Wenn Katrin Päßler und die Teams der vier Pilotbehörden derzeit an Verbesserungsvorschlägen arbeiten, dann ist ihnen bewusst, dass sie nur etwas bringen, wenn sie nicht als tolle Idee auf Papier gedruckt in den Schubladen verschwinden. Dieses Schicksal ereilte in vielen Kommunen zum Beispiel die sogenannten „Grundsatzerklärungen gegen Gewalt“. Diese Erklärungen waren in verschiedenen Städten schnell aus dem Hut gezaubert und machten zum Teil in den Medien die Runde, doch verschwanden sie danach vielerorts wieder von der Bildfläche und wurden nicht mit Leben gefüllt.
Eine Grundsatzerklärung, die gelebt wird
Auch in Aachen arbeitet man an einer Grundsatzerklärung. Die soll aber mehr als ein Bogen geduldiges Papier werden: Sie soll Bestand haben und in der täglichen Praxis gelebt werden. „Die Haltung und die Werte, die der Stadt Aachen beim Thema Gewaltprävention wichtig sind, müssen sich entwickeln. Am Ende kommt es vor allem auf die Führungskräfte und die Mitarbeiter vor Ort an, die mit ihren Einstellungen und ihrem Handeln zu einer wirksamen Prävention, Deeskalation und Nachsorge beitragen“, sagt Päßler. Nur so lässt sich verhindern, dass sie zu nackten Worthülsen werden, die in Aufzügen und an Amtswänden hängen. Am Ende des Tages muss auch danach gehandelt werden.

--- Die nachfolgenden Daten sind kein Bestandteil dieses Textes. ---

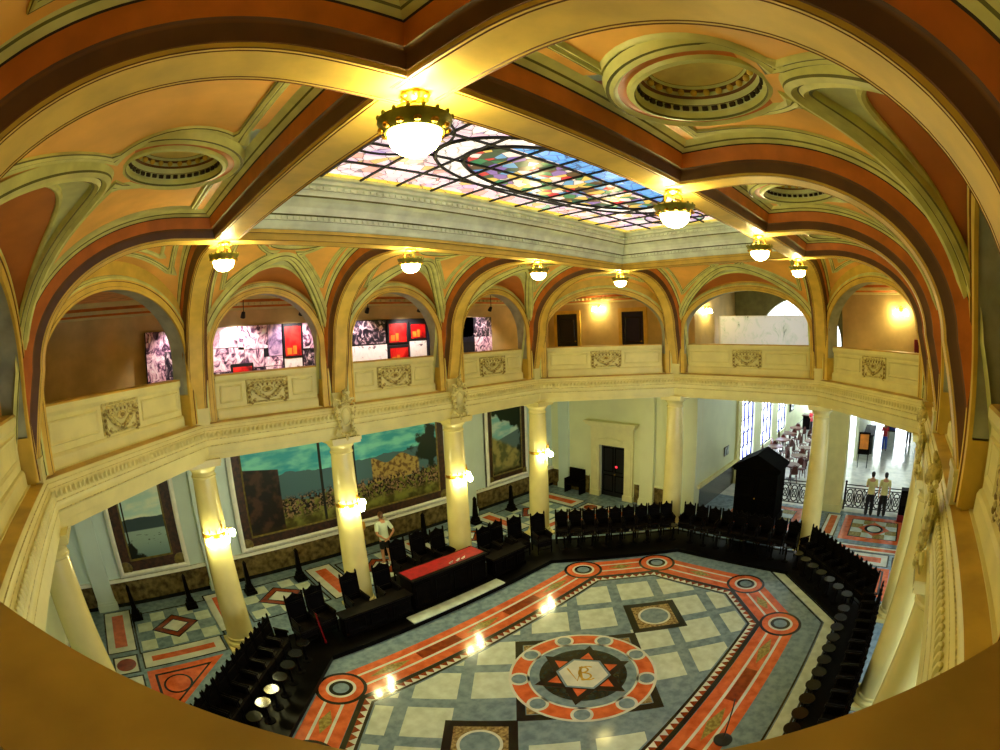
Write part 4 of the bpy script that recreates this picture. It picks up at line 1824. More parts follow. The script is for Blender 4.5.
# doorway surround
mb = MB()
for y0, y1 in ((5.42, 5.85), (7.19, 7.62)):
    mb.box((XE - .10, y0, 0), (XE + .02, y1, 2.38))
    mb.box((XE - .14, y0 - .04, 0), (XE + .02, y1 + .04, .25))
    mb.box((XE - .13, y0 + .08, .4), (XE - .10, y1 - .08, 2.3))
mb.box((XE - .10, 5.42, 2.38), (XE + .02, 7.62, 2.8))
mb.box((XE - .12, 5.42, 2.8), (XE + .02, 7.62, 3.2))
mb.box((XE - .20, 5.34, 3.2), (XE + .02, 7.70, 3.28))
mb.box((XE - .30, 5.24, 3.28), (XE + .02, 7.80, 3.38))
mb.box((XE - .36, 5.18, 3.38), (XE + .02, 7.86, 3.46))
mb.tube([(XE - .14, 5.9 + .16 * i, 2.62 + .10 * math.sin(PI * i / 8)) for i in range(9)], .04, 6)
struct(mb.build('door_surround', mat('pale_stone', (226, 222, 172), .5, .03)))
d = struct(MB().box((XE + .14, 5.85, 0), (XE + .2, 7.19, 2.38)).build('door_3', mat('black_door', (14, 14, 20), .3)))
mb = MB()
for y0, y1 in ((5.95, 6.48), (6.56, 7.09)):
    for z0, z1 in ((.2, 1.0), (1.12, 2.26)):
        rect_frame(mb, y0, y1, z0, z1, 0, .05, .02, 0, Matrix(((0, -1, 0, XE + .14), (1, 0, 0, 0), (0, 0, 1, 0), (0, 0, 0, 1))))
mb.build('door_panel', WOODD, d)
mb = MB()
mb.ball((XE + .10, 6.46, 1.05), .035, 0, 8)
mb.build('door_handle', BRASS, d)
t = thing('red_glint', 'small red glint in the dark doorway, built as a glowing disc', 'light', (XE + .08, 6.35, 1.42))  # no lamp here: a glowing disc stands in for a red reflection
MB().lathe([(.001, 0), (.045, 0), (.045, .03), (.001, .05)], 14, M=RY(-PI / 2)).build('glow_disc', emis('red_glow', (255, 40, 60), 3), t)
MB().lathe([(.06, .0), (.06, .025), (.045, .025)], 14, M=RY(-PI / 2) @ TR(0, 0, -.01)).build('disc_rim', IRON, t)
# return wall towards the cafe
YR = 2.45
mb = MB()
mb.box((XE + .1, YR, 0), (15.6, YR + .25, 5.31), 0)
mb.box((XE + .1, YR - .03, 0), (15.3, YR, 1.05), 1)
mb.box((XE + .1, YR - .14, 1.05), (15.3, YR, 1.2), 2)
mb.box((XE + .3, YR - .03, 1.5), (XE + .36, YR, 5.0), 2)
struct(mb.build('wall_passage', [GREENW, BLKMARB, CREAM]))
pilaster('wall_pilaster', (15.3, YR - .12, 0), (15.9, YR + .25, 0), CREAM)
t = thing('notice_sheets', 'pair of small framed grey notices on the pale passage wall', 'notice', (14.1, YR - .03, 1.9))
for dx in (-.22, .08):
    f = MB().bbox((dx, 0, 0), (.26, .03, .42)).build('frame', IRON, t)
    MB().box((dx - .10, -.022, -.18), (dx + .10, -.012, .18)).build('sheet', photo_mat('notice_print', [(.4, (90, 110, 130)), (.5, (170, 190, 200)), (.65, (220, 228, 228))], 9, 0), f)
# cafe window wall
YC = 2.75
mb = MB()
segs = [(15.9, 17.2), (19.4, 21.0), (23.4, 25.0), (27.4, 46)]
for x0, x1 in segs:
    mb.box((x0, YC, 0), (x1, YC + .3, 5.31))
for x0, x1 in ((17.2, 19.4), (21.0, 23.4), (25.0, 27.4)):
    mb.box((x0, YC, 0), (x1, YC + .3, .5))
    mb.box((x0, YC, 5.0), (x1, YC + .3, 5.31))
struct(mb.build('wall_cafe', GREENW))
for i, (x0, x1) in enumerate(((17.2, 19.4), (21.0, 23.4), (25.0, 27.4))):
    w = struct(MB().box((x0, YC + .2, .5), (x1, YC + .24, 5.0)).build('window_%d' % (i + 2), DAYL))
    mb = MB()
    for x in (x0, (x0 * 2 + x1) / 3, (x0 + 2 * x1) / 3, x1):
        mb.box((x - .04, YC + .08, .5), (x + .04, YC + .18, 5.0))
    for z in (.5, 1.2, 1.9, 2.6, 3.4, 4.9):
        mb.box((x0, YC + .10, z), (x1, YC + .16, z + .06))
    mb.build('window_frame', mat('blue_grille', (40, 44, 110), .5), w)
# pillars between cafe and entrance
PIL = struct(MB().box((13.3, -3.38, 0), (14.1, -2.38, 5.31)).box((13.24, -3.44, 0), (14.16, -2.32, .3)).build('trim_6', CREAM))
pilaster('wall_pilaster', (13.4, -7.4, 0), (14.2, -6.7, 0), CREAM)
# entrance hall shell
quadwall('wall_entrance_right', (14.2, -7.6, 0), (46, -7.4, 5.31), WHITE)
quadwall('ceiling_entrance', (XE, -11, 5.30), (46, 3.1, 5.42), WHITE)
quadwall('wall_entrance_end', (40, -7.6, 4.4), (40.3, 3, 5.31), WHITE)
for i, (y0, y1) in enumerate(((-7.2, -5.0), (-4.6, -2.6), (-2.2, -.2), (.2, 2.4))):
    quadwall('wall_entrance_pier', (40, y0 - .4, 0), (40.3, y0, 4.4), WHITE)
    w = struct(MB().box((40.2, y0, 0), (40.25, y1, 4.4)).build('window_%d' % (i + 5), DAYL))
    mb = MB()
    for y in (y0, (y0 + y1) / 2, y1):
        mb.box((40.05, y - .05, 0), (40.15, y + .05, 4.4))
    for z in (0, 2.4, 3.4):
        mb.box((40.05, y0, z), (40.15, y1, z + .08))
    mb.build('window_frame', mat('blue_grille', (40, 44, 110)), w)
quadwall('wall_cafe_divider', (22, -3.2, 0), (40, -3.0, 5.31), GREENW)
# unseen windows added to the lower right aisle: daylight on the columns
for i, x in enumerate((-3.7, 1.5, 6.0)):
    w = struct(MB().box((x - 1, -YW + .02, 1.1), (x + 1, -YW + .05, 4.6)).build('window_%d' % (i + 9), DAYL))
    mb = MB()
    for dx in (-1, -.33, .33, 1):
        mb.box((x + dx - .05, -YW + .05, 1.1), (x + dx + .05, -YW + .12, 4.6))
    for z in (1.1, 2.2, 3.3, 4.55):
        mb.box((x - 1, -YW + .05, z), (x + 1, -YW + .11, z + .07))
    mb.build('window_frame', WHITE, w)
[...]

Ähnlich wie die Stadt Aachen arbeitet auch die Stadt Mönchengladbach an einer solchen Grundsatzerklärung, die sie in den nächste Wochen verabschieden will. In Aachen aber geht man einen Schritt weiter: Dort wird es nach Abschluss der Projektphase eine Anleitung zum Vorgehen bei der Gefährdungseinschätzung geben sowie Standards für Präventionsmaßnahmen und Bausteine zur Nachsorge. Das wäre tatsächlich ein Rundum-Paket für mehr Sicherheit am Arbeitsplatz.